REQUEST:
Starting at the first line of the listing below, repeat each line up to and including the one containing "b.build('pane', 'clear', o)". Leave out pictures.

STORED DATA:
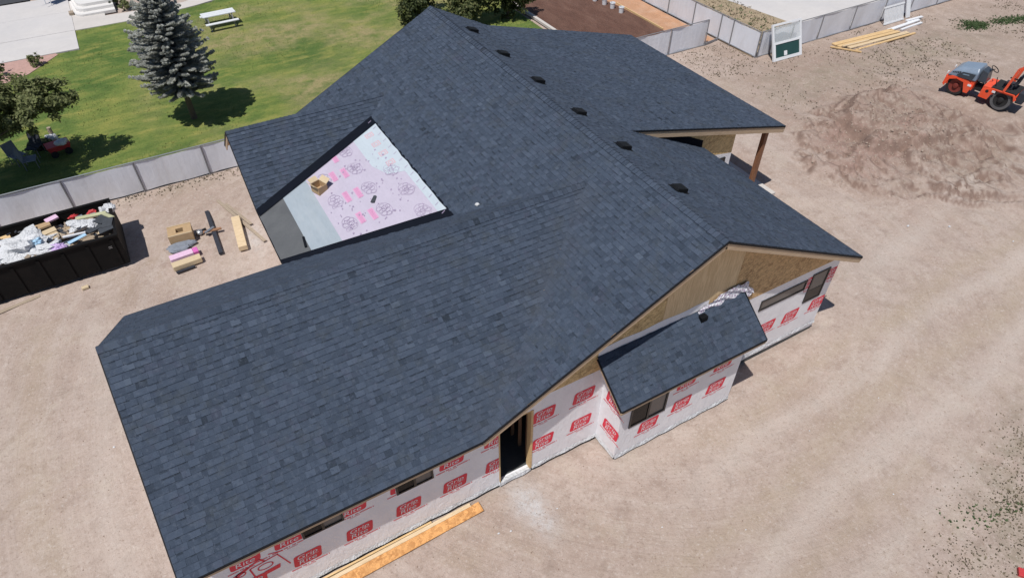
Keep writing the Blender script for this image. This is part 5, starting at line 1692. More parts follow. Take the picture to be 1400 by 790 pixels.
b = MB()
for x0, x1, z0, z1 in ((-WT / 2, -WT / 2 + .1, 0, HT), (WT / 2 - .1, WT / 2, 0, HT), (-WT / 2 + .1, WT / 2 - .1, 0, 0.1), (-WT / 2 + .1, WT / 2 - .1, HT - .1, HT)):
    tilted(b, x0, x1, z0, z1, -0.05, 0.05)
b.build('frame', 'vinyl', o)
b = MB()
tilted(b, -WT / 2 + .1, WT / 2 - .1, 0.86, 0.97, -0.06, 0.03)
b.build('meeting_rail', 'vinyl', o)
b = MB()
for x0, x1, z0, z1 in ((-WT / 2 + .1, -WT / 2 + .17, .1, .86), (WT / 2 - .17, WT / 2 - .1, .1, .86), (-WT / 2 + .17, WT / 2 - .17, .1, .16)):
    tilted(b, x0, x1, z0, z1, -0.052, 0.02)
b.build('lower_sash', 'vinyl', o)
b = MB()
tilted(b, -WT / 2 + .17, WT / 2 - .17, .16, .86, -0.02, -0.01)
lp = b.build('pane', 'glass_green_refl', o)
b = MB()
tilted(b, -0.25, -0.02, .2, .44, -0.026, -0.021)
b.build('paper_label', 'vinyl', lp)
m, n, pb = new_mat('clear_glass')
pb.inputs['Base Color'].default_value = (0.9, 0.95, 0.95, 1)
pb.inputs['Roughness'].default_value = 0.02
pb.inputs['Alpha'].default_value = 0.22
MT['clear'] = m
b = MB()
tilted(b, -WT / 2 + .1, WT / 2 - .1, .97, HT - .1, 0.0, 0.006)
b.build('pane', 'clear', o)

o = thing('porch_railing', 'white slatted railing leaning on the back fence', 'railing', (40.3, 23.75, 0), 0.0, local=True)
tilt = Matrix.Rotation(-0.35, 3, 'X')
for z0 in (0.02, 0.95):
    b = MB()
    tilted(b, -0.9, 0.9, z0, z0 + 0.09, -0.05, 0.03)
    b.build('rail', 'vinyl', o)
for i in range(15):
    b = MB()
    x = -0.84 + i * 0.12
    tilted(b, x - 0.032, x + 0.032, 0.11, 0.95, -0.02, 0.012)
    b.build('baluster', 'vinyl', o)
b = MB()
tilted(b, -0.17, 0.17, 0, 1.28, -0.04, 0.04)
ob = b.build('vinyl_board', 'vinyl', org=(0, 0, 0), bevel=0.01)
ob.location = (41.75, 23.85, 0)
tag(ob, 'wide white board standing against the fence beside the slatted railing', 'board')
for k, (p, q, wd, z) in enumerate((((38.9, 23.05), (41.9, 23.2), 0.22, 0.06), ((39.7, 22.75), (41.7, 22.85), 0.14, 0.05), ((40.9, 23.35), (42.3, 23.3), 0.16, 0.14))):
    b = MB()
    b.beam((*p, z), (*q, z), wd, 0.08)
    tag(b.build('trim_board', 'vinyl', org=((p[0] + q[0]) / 2, (p[1] + q[1]) / 2, 0)), ('longest white trim board on the ground in front of the slatted railing', 'narrow white trim board nearest the lumber', 'short white trim board lying on the others by the railing')[k], 'board')
for k, (p, q, wd, z, mt) in enumerate((((34.45, 23.25), (39.2, 22.95), 0.30, 0.07, 'pine'), ((34.5, 22.95), (39.3, 22.65), 0.24, 0.06, 'pine'), ((34.9, 22.55), (39.7, 22.30), 0.26, 0.05, 'pine_pale'),
                                       ((35.0, 22.15), (40.0, 22.05), 0.14, 0.04, 'pine'), ((34.0, 23.1), (34.95, 21.75), 0.10, 0.10, 'pine'), ((34.6, 22.75), (36.6, 22.6), 0.12, 0.12, 'pine_pale'))):
    b = MB()
    b.beam((*p, z), (*q, z), wd, 0.06)
    tag(b.build('lumber_board', mt, org=((p[0] + q[0]) / 2, (p[1] + q[1]) / 2, 0)), ('yellow plank farthest back in the lumber by the fence', 'yellow plank, second from the fence in the lumber stack', 'pale wide plank in the middle of the lumber by the fence', 'thin plank nearest the camera in the lumber by the fence',
        'short stick lying crosswise at the left end of the lumber', 'short pale offcut lying on the left of the lumber')[k], 'plank')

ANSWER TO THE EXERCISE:
Keep writing the Blender script for this image. This is part 5, starting at line 1692. More parts follow. Take the picture to be 1400 by 790 pixels.
b = MB()
for x0, x1, z0, z1 in ((-WT / 2, -WT / 2 + .1, 0, HT), (WT / 2 - .1, WT / 2, 0, HT), (-WT / 2 + .1, WT / 2 - .1, 0, 0.1), (-WT / 2 + .1, WT / 2 - .1, HT - .1, HT)):
    tilted(b, x0, x1, z0, z1, -0.05, 0.05)
b.build('frame', 'vinyl', o)
b = MB()
tilted(b, -WT / 2 + .1, WT / 2 - .1, 0.86, 0.97, -0.06, 0.03)
b.build('meeting_rail', 'vinyl', o)
b = MB()
for x0, x1, z0, z1 in ((-WT / 2 + .1, -WT / 2 + .17, .1, .86), (WT / 2 - .17, WT / 2 - .1, .1, .86), (-WT / 2 + .17, WT / 2 - .17, .1, .16)):
    tilted(b, x0, x1, z0, z1, -0.052, 0.02)
b.build('lower_sash', 'vinyl', o)
b = MB()
tilted(b, -WT / 2 + .17, WT / 2 - .17, .16, .86, -0.02, -0.01)
lp = b.build('pane', 'glass_green_refl', o)
b = MB()
tilted(b, -0.25, -0.02, .2, .44, -0.026, -0.021)
b.build('paper_label', 'vinyl', lp)
m, n, pb = new_mat('clear_glass')
pb.inputs['Base Color'].default_value = (0.9, 0.95, 0.95, 1)
pb.inputs['Roughness'].default_value = 0.02
pb.inputs['Alpha'].default_value = 0.22
MT['clear'] = m
b = MB()
tilted(b, -WT / 2 + .1, WT / 2 - .1, .97, HT - .1, 0.0, 0.006)
b.build('pane', 'clear', o)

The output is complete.